"Giselle"Silicon Valley Ballet
San Jose Center for the Performing Arts
San Jose, CA
October 18, 2015
by Rita Felciano
copyright ©2015 by Rita Felciano
Silicon Valley Ballet, the moniker under which the former Ballet San Jose is beginning a new life, has made an honorable start with the American premiere of Alicia Alonso’s “Giselle.” According to the program notes, Alonso first choreographed the ballet in 1972 for the Paris Opera but it’s the version she set on the Ballet Nacional de Cuba that has nourished generations of Cuban dancers; current SVB Artistic Director José Manuel Carreño being among the more prominent.
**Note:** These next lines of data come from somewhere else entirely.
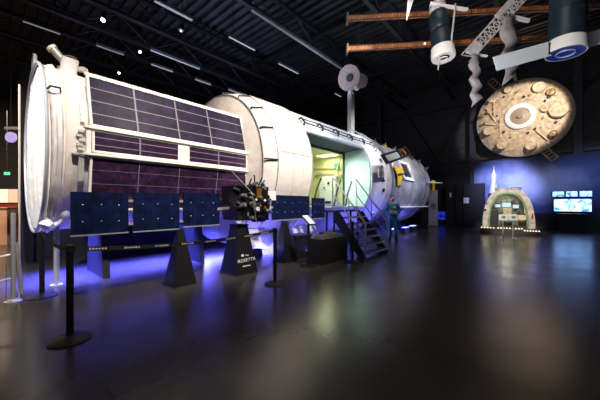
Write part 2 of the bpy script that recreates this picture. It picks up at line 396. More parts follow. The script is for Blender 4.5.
# main hull with doorway cut from -30 to 29 degrees (material stops there: wall thickness added)
A0, A1 = D(-31), D(31)
surf([(5.34, 2.13), (5.6, 2.13), (8.9, 2.13)], A1, 2*PI+A0, 100).build('main_hull', hull_white, mod, smooth=True, solid=.07)
surf([(8.9, 2.13), (9.4, 2.13), (9.95, 2.14), (10.0, 2.16), (10.12, 2.16), (10.14, 1.98)], 0, 2*PI, 110).build('main_hull_ring', hull_white, mod, smooth=True, solid=.05)
surf([(10.12, 2.0), (10.3, 1.93), (10.7, 1.90), (11.0, 1.97)], 0, 2*PI, 110).build('neck', mat('neck_hull', (.50, .46, .44), .6, .1, 4, .25, .3, 8), mod, smooth=True)
surf([(11.0, 1.97), (11.02, 2.07), (11.3, 2.08), (15.2, 2.06), (16.2, 2.0), (16.7, 1.88), (17.0, 1.6), (17.1, 1.2), (17.12, .02)], 0, 2*PI, 110).build('forward_hull', silver_hull, mod, smooth=True)
s_ = MB()
for tt in (11.15, 13.2, 15.2): s_.tube(ringpts(tt, 2.075)[:-1], .018, 6, True)
s_.build('forward_hoop', grey_metal, mod, smooth=True)
# interior
QP = .95; ZH = 1.10
I = MB(); I.box((7.2, 0, AX-1.17), (3.62, 3.5, .08)); I.build('interior_floor', mat('interior_floor', (.40, .46, .36), .5), mod)
I = MB(); I.prism([L(5.4, 1.78, AX+1.10), L(5.4, QP, AX+1.02), L(5.4, QP, AX+1.08), L(5.4, 1.76, AX+1.16)], (3.45, 0, 0)); I.build('soffit', soffit, mod)
I = MB(); I.box((7.4, (1.45-QP)/2, AX+1.06), (4.4, 1.45+QP, .05)); I.build('interior_ceiling', yellowgreen, mod)
I = MB(); I.box((7.4, 1.45, AX), (4.4, .05, 2.2)); I.build('interior_back_wall', yellowgreen, mod)
I = MB(); I.prism([L(8.84, QP, AX-1.13), L(8.84, 1.80, AX-1.13), L(8.84, 2.0, AX-.7), L(8.84, 2.08, AX-.2), L(8.84, 2.08, AX+.2), L(8.84, 2.0, AX+.6), L(8.84, 1.80, AX+1.08), L(8.84, QP, AX+1.02)], (.05, 0, 0)); I.build('end_wall', mint, mod, label='mint green end wall')
I = MB(); I.prism([L(5.44, -1.4, AX-1.13), L(5.44, 1.80, AX-1.13), L(5.44, 2.02, AX), L(5.44, 1.8, AX+1.05), L(5.44, -1.4, AX+1.05)], (-.04, 0, 0)); I.build('side_wall', mint, mod)
I = MB(); I.box((9.45, .25, AX), (.05, 2.4, 2.2)); I.build('bay_wall', yellowgreen, mod, label='yellow green bay wall')
I = MB(); I.box((8.82, -QP, AX), (.07, .07, 2.2)).box((7.2, -QP, AX+1.0), (3.5, .07, .10)); I.each('door_frame', greenpaint, mod)
I = MB(); I.box((9.30, .15, AX-.42), (.14, .85, 1.25)); I.build('white_cabinet', white_paint, mod, bevel=.02)
I = MB(); I.box((9.21, .07, AX-.10), (.02, .10, .10)).box((9.21, .30, AX-.28), (.02, .07, .07)).box((9.21, .10, AX-.92), (.02, .3, .12)); I.each('cabinet_marks', dark_metal, mod)
I = MB(); I.box((9.36, -.25, AX+.62), (.10, .20, .26)); I.build('green_sign', mat('green_box', (.01, .22, .20), .4), mod, bevel=.01, label='small dark green box')
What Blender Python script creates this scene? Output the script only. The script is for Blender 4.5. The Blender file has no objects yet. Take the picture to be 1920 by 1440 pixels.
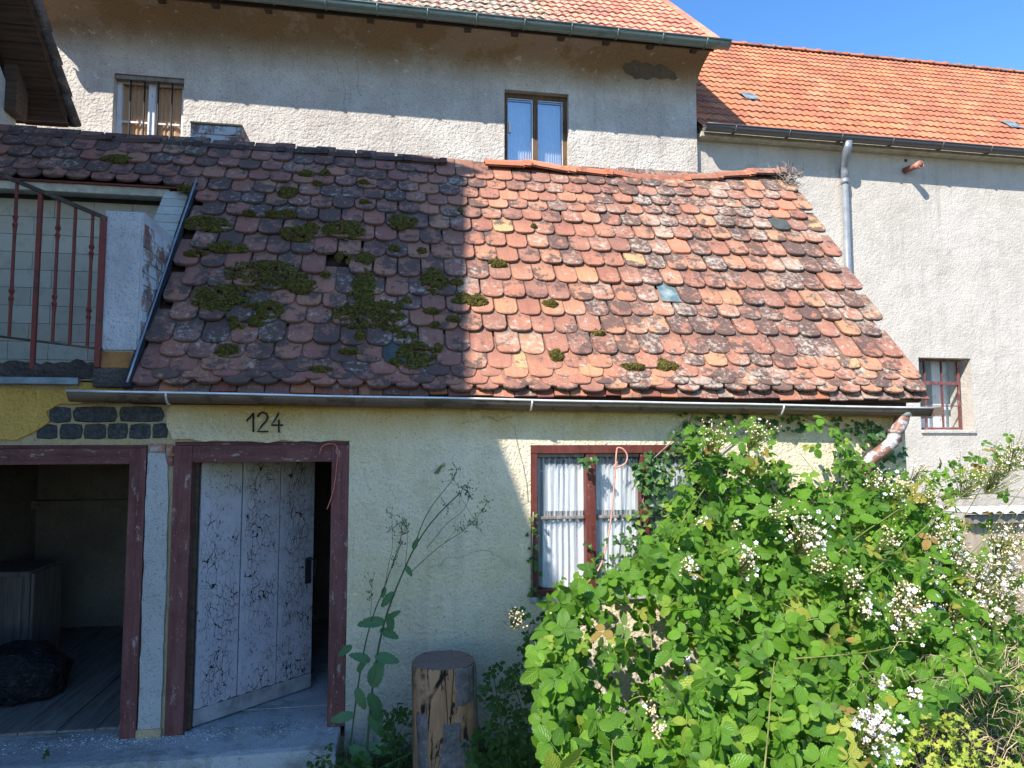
import bpy, math, random
from math import radians, sin, cos, pi, sqrt, atan2
from mathutils import Vector, Matrix, Euler, noise
R = random.Random(7)
SC = bpy.context.scene
COL = SC.collection

# ------------------------------------------------------------------ camera, sky, sun, exposure
CAM = Vector((0, -5.07, 2.15))
FPX = 1330.0
cd = bpy.data.cameras.new('camera'); cam = bpy.data.objects.new('camera', cd); COL.objects.link(cam)
cam.location = CAM
cam.rotation_euler = (radians(94.2), 0, radians(-9.5))
cd.sensor_width = 36; cd.lens = 36 * FPX / 1920; cd.clip_start = 0.05; cd.clip_end = 2000
SC.camera = cam
SUN = Vector((.275, .25, -.34)).normalized()
w = bpy.data.worlds.new('World'); SC.world = w; w.use_nodes = True
wn = w.node_tree; bg = wn.nodes['Background']
sky = wn.nodes.new('ShaderNodeTexSky'); sky.sky_type = 'NISHITA'; sky.sun_disc = False
sky.sun_elevation = radians(42.4); sky.sun_rotation = radians(227.7)
sky.altitude = 300; sky.air_density = 1.0; sky.dust_density = 0.1; sky.ozone_density = 3.0
hs = wn.nodes.new('ShaderNodeHueSaturation'); hs.inputs['Saturation'].default_value = 1.22; hs.inputs['Hue'].default_value = .503
wn.links.new(sky.outputs[0], hs.inputs['Color']); wn.links.new(hs.outputs[0], bg.inputs[0]); bg.inputs[1].default_value = 0.15
sd = bpy.data.lights.new('sun', 'SUN'); sd.energy = 4.3; sd.angle = radians(.53); sd.color = (1, .945, .87)
so = bpy.data.objects.new('sun', sd); COL.objects.link(so); so.rotation_euler = SUN.to_track_quat('-Z', 'Y').to_euler()
SC.view_settings.view_transform = 'Standard'; SC.view_settings.look = 'None'
SC.view_settings.exposure = 1.03; SC.view_settings.gamma = 1
SC.view_settings.use_curve_mapping = False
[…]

Alexsandra Meijer as Giselle, Karen Gabay as Berthe in "Giselle"
Photo © Alejandro Gomez
Other elaborations – Giselle being torn between her love and her duty; the villagers attempting to assist her during her agony deepened the narrative’s dimensions. I am not sure, however, whether the substitution of the pas de dix (for six women and four men) was an improvement over the pas de deux. It demanded an inordinate amount of attention, slowing down the balletic thrust. Though somewhat unevenly performed it did show Ihosvany Rodriguez and Akira Takahashi’s excellently controlled elevations. At the end of the first act, having the dead Giselle (Alexsandra Meijer) as a pietà with her head in her mother’s lap (a fine Karen Gabay), however, jarred the suspension of disbelief.
Meijer's danced Giselle with a lovely buoyancy to her phrasing; her turns nicely timed and the hops even and secure. Still her characterization felt somewhat studied, as if put on from the outside. It, probably, didn’t help that Bauer, a tall, long-limbed Albrecht, impressed more with his imperiousness than with his courting. (Bauer just joined the company, after a four-year stint with Oregon Ballet and a previous eight years in the corps of SFB. He stepped into the part at the last minute when the scheduled Yoel Carreño was prevented from guesting with SVB). José Carreño played a complex Hilarion from a character dancer's perspective with a trajectory that went from shyness to confusion and fury to indomitable rage. Yet at the end of act one, he was sobbing bitterly.
Meijer’s second act Giselle brought out the best in her. Soft, ethereal and yielding, she floated through the part, with delicate yet secure balances reaching again and again towards Albrecht. Bauer proved a solicitous, cleanly dancing but somewhat bland partner. Amy Marie Briones steely-eyed Myrtha opened those penchées as if pulling them out of the ground. Briones is not the tall dancer Myrtha often is, but she commanded the requisite authority with sharp and decisive dancing. When she slightly softened, her Wilis responded in kind. As Myrtha's less severe assistants, Jing Zhang and Cindy Huang delivered their short solos with aplomb.
I saw the last of this season’s four performances and the strain on the Wilis showed. Even though there were some rough spots in terms of the much-vaunted unisons, these dancers performed well. With beautifully rounded arms that closed above the head, and those soft, sometimes almost padding feet, they flitted around in disciplined formations. In attack mode, they lowered a slightly forward tilting torsos into a 45 degree angle which turned them into something not unlike battering rams. No wonder Carreño’s desperately leaping Hilarion seemed to drown even before being pushed into the abyss.
Gianni Quaranta’s sets—acquired from Boston Ballet some years ago—with its odd version of thatched roofs but a surplus of flower garlands, looked more at home in Naples than in the Rhineland. The music, unfortunately, was taped. Let’s hope that SVB gets on its feet and that they bring this quite wonderful “Giselle” back. With live music, please.